WORK TO DO
Separate out the lines that hold "part".

__________________________________________________

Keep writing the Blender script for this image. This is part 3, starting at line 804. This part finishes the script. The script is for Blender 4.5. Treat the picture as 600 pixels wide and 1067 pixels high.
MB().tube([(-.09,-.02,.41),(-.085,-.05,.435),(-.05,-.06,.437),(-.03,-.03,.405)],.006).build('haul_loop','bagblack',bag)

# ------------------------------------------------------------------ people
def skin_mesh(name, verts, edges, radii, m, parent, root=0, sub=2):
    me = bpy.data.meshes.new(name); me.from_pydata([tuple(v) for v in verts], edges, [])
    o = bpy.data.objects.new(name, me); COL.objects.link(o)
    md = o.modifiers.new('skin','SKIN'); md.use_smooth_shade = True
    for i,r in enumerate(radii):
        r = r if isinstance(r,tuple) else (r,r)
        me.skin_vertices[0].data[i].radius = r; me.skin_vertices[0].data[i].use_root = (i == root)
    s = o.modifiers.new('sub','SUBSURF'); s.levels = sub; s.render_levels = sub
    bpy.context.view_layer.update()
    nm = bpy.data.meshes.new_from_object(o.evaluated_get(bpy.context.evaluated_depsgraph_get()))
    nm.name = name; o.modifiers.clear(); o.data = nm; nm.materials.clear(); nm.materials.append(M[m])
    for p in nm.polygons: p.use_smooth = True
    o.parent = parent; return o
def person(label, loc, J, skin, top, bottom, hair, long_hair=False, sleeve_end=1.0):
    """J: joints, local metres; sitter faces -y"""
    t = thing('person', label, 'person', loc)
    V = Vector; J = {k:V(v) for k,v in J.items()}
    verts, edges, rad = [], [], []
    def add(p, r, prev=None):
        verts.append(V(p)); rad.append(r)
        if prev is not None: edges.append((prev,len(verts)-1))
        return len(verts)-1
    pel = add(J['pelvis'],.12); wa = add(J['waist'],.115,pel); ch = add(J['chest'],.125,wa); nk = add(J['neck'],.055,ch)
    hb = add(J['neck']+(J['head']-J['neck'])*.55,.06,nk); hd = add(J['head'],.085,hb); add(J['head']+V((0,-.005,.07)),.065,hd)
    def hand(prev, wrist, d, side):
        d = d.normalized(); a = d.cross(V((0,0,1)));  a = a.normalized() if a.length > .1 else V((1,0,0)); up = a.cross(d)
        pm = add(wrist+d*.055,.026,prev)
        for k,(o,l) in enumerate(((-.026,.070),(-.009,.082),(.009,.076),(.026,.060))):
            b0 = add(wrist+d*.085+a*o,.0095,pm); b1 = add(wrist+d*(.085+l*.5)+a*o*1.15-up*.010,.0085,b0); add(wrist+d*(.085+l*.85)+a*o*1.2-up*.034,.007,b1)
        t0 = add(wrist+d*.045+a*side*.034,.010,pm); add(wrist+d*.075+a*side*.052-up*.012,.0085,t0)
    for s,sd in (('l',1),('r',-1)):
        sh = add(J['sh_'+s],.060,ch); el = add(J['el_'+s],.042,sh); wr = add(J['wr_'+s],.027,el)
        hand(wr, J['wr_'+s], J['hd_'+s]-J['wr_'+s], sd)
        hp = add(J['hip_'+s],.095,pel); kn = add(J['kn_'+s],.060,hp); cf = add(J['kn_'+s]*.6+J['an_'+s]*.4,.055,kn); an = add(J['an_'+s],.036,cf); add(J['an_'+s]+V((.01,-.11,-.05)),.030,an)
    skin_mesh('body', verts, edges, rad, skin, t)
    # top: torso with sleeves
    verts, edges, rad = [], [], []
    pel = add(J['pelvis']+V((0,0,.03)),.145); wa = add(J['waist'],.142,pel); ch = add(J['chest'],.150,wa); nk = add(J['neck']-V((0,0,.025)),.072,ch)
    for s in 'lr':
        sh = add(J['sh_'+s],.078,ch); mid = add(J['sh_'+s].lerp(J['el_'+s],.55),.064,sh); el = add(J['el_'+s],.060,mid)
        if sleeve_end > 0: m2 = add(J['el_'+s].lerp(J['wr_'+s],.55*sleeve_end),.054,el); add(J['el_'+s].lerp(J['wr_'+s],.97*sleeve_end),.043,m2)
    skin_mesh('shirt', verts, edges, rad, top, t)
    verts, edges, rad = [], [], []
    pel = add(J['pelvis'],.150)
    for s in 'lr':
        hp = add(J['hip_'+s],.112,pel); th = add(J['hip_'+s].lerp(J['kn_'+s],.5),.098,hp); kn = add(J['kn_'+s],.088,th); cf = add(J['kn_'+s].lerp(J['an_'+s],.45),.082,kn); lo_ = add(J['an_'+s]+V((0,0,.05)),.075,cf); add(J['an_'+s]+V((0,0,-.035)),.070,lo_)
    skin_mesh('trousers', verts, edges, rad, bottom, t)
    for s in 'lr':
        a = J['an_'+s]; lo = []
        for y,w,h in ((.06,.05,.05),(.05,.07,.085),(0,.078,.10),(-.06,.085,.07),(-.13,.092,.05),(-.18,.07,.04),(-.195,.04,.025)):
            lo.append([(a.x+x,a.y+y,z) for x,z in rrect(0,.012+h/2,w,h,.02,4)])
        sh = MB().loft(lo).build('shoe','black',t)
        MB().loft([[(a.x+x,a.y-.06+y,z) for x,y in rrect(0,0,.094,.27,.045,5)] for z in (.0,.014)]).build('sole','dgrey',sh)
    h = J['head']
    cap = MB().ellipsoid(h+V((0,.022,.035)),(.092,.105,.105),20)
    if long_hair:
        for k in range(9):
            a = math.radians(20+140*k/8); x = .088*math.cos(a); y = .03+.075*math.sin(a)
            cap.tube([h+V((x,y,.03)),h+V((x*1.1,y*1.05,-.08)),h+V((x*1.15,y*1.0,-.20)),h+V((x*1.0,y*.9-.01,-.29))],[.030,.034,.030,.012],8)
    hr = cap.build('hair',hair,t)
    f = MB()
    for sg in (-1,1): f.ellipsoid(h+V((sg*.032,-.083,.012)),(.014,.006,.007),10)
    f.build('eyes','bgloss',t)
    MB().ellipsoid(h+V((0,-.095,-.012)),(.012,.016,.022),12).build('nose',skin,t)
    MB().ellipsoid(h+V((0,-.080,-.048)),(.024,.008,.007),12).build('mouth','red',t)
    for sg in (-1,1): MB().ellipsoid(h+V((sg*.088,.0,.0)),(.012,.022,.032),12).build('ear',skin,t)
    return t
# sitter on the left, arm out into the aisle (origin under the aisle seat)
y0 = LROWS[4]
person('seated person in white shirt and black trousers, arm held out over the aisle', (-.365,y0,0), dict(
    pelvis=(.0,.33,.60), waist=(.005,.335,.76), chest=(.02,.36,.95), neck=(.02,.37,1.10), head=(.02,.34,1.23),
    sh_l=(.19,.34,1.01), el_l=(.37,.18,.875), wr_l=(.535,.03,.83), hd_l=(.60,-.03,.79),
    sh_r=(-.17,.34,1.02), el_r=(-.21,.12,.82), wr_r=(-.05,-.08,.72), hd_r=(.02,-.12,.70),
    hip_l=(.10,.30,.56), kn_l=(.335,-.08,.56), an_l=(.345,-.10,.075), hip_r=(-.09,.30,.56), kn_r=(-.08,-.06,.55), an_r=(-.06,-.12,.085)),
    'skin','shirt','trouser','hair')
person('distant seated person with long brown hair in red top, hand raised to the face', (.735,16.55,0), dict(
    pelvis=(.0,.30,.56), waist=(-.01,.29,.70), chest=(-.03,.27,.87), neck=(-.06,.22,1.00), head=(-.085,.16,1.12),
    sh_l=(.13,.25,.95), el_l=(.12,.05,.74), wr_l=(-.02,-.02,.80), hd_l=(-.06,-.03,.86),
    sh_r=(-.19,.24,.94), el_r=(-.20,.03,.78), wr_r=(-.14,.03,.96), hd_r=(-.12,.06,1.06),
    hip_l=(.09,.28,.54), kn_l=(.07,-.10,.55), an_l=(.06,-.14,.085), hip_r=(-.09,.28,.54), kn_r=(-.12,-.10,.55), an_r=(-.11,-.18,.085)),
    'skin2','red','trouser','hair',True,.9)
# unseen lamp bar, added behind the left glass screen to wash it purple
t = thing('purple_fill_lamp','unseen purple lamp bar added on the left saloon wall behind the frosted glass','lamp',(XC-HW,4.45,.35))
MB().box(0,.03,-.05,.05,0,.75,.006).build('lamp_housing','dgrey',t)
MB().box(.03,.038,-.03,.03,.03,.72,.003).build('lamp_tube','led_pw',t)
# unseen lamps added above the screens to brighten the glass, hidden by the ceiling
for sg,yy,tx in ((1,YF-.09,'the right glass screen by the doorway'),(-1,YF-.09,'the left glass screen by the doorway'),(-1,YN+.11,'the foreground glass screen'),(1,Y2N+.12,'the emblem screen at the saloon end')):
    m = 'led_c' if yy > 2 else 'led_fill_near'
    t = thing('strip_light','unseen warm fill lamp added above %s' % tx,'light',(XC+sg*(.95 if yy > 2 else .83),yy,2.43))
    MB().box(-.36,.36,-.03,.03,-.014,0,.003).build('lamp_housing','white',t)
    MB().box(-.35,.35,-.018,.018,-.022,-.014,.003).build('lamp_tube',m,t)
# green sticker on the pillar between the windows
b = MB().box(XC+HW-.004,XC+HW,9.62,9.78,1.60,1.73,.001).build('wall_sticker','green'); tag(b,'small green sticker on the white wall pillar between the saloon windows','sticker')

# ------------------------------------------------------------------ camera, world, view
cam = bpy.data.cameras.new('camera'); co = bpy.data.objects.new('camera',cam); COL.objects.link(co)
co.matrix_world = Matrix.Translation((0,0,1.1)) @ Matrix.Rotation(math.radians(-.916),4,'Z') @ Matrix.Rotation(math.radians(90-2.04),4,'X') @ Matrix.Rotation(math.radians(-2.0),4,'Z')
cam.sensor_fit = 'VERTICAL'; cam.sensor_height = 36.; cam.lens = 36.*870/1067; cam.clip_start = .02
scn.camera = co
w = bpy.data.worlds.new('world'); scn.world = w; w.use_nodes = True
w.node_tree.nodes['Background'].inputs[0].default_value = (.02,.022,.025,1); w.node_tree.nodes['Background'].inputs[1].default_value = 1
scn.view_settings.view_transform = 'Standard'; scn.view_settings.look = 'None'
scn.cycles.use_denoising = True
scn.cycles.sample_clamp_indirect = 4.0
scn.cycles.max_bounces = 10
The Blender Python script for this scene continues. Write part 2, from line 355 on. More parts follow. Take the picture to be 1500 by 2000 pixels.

__________________________________________________

EXERCISE ANSWER
Keep writing the Blender script for this image. This is part 3, starting at line 804. This part finishes the script. The script is for Blender 4.5. Treat the picture as 600 pixels wide and 1067 pixels high.
The Blender Python script for this scene continues. Write part 2, from line 355 on. More parts follow. Take the picture to be 1500 by 2000 pixels.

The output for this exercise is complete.